On n’a pas davantage besoin de classes ou de séminaires d’écriture qu’on a besoin de tel ou tel manuel d’écriture. Faulkner a appris le métier tout en travaillant à la poste d’Oxford, dans le Mississippi. D’autres s’y sont initiés alors qu’ils étaient dans la marine, ouvriers dans des aciéries, ou accomplissaient leur peine dans les meilleurs hôtels à barreaux de fer du gouvernement. J’ai appris les choses les plus essentielles (à tout point de vue, y compris commercial) concernant le travail qui est ma vocation alors que je lavais les draps sales des hôtels et le linge de table des restaurants à la blanchisserie New Franklin de Bangor. On apprend encore mieux en lisant beaucoup et en écrivant beaucoup, et les leçons les plus précieuses sont celles qu’on s’enseigne soi-même. Or c’est presque toujours lorsque les portes de votre bureau sont fermées que ces leçons produisent leur effet. Les discussions, dans les classes d’écriture, peuvent être stimulantes, on peut beaucoup s’y amuser, mais elles s’égarent trop souvent loin de la réalité de l’écriture, de son côté mains dans le cambouis.

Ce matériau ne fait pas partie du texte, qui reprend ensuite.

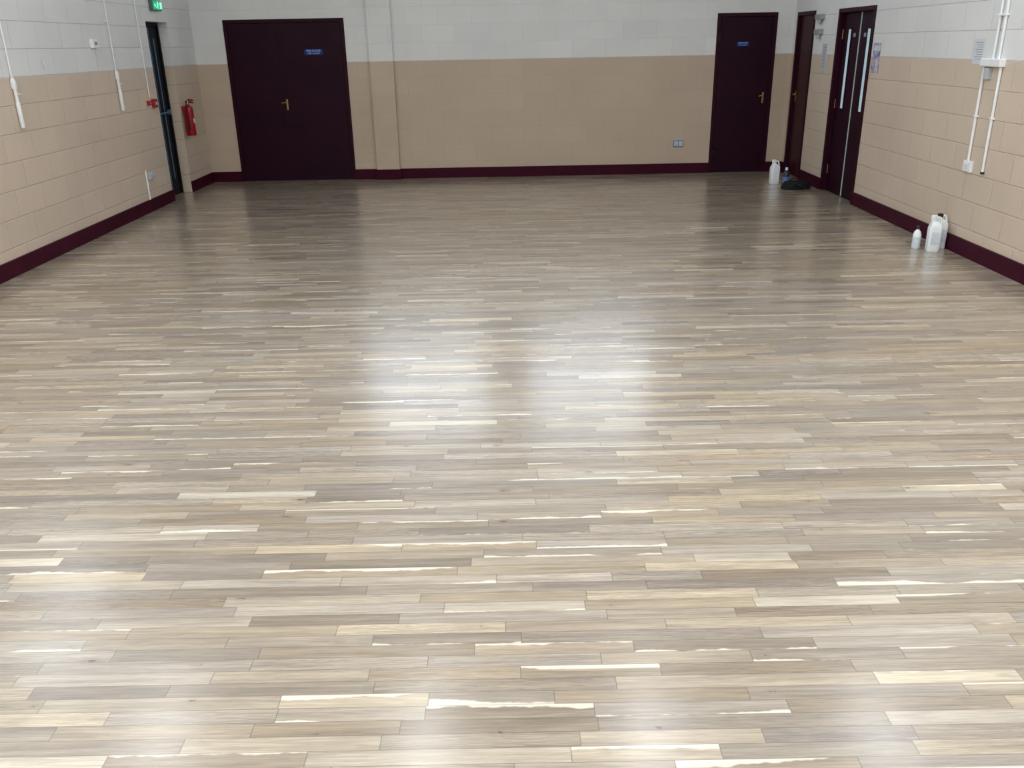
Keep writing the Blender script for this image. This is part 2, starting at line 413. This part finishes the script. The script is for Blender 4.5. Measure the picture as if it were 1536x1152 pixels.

Supposons néanmoins que vous vous retrouviez dans une version ou une autre de la colonie sylvestre d’écrivains de L’Orient, c’est l’Orient : votre petit cottage au milieu des pins, parfaitement équipé avec son traitement de texte, des paquets de disquettes neuves (qu’y a-t-il de plus excitant pour l’imagination qu’une boîte de disquettes scellée ou une ramette de papier blanc ?), le lit de camp dans l’autre pièce pour la sieste, et une dame qui viendrait déposer votre déjeuner sur le pas de la porte sans faire de bruit et repartirait de même. Ce ne serait pas si mal, au fond. Si on vous offre l’occasion de vivre une telle expérience, n’hésitez pas, allez-y ! Vous n’apprendrez peut-être pas les Secrets Magiques de l’Ecriture (il n’y en a pas — la poisse, hein ?), mais vous vivrez sans aucun doute des moments fabuleux, et je suis toujours partisan des moments fabuleux.

Stephen King, Ecriture mémoires d’un métier, Le livre de poche, 2017 (2003), pages 276-283.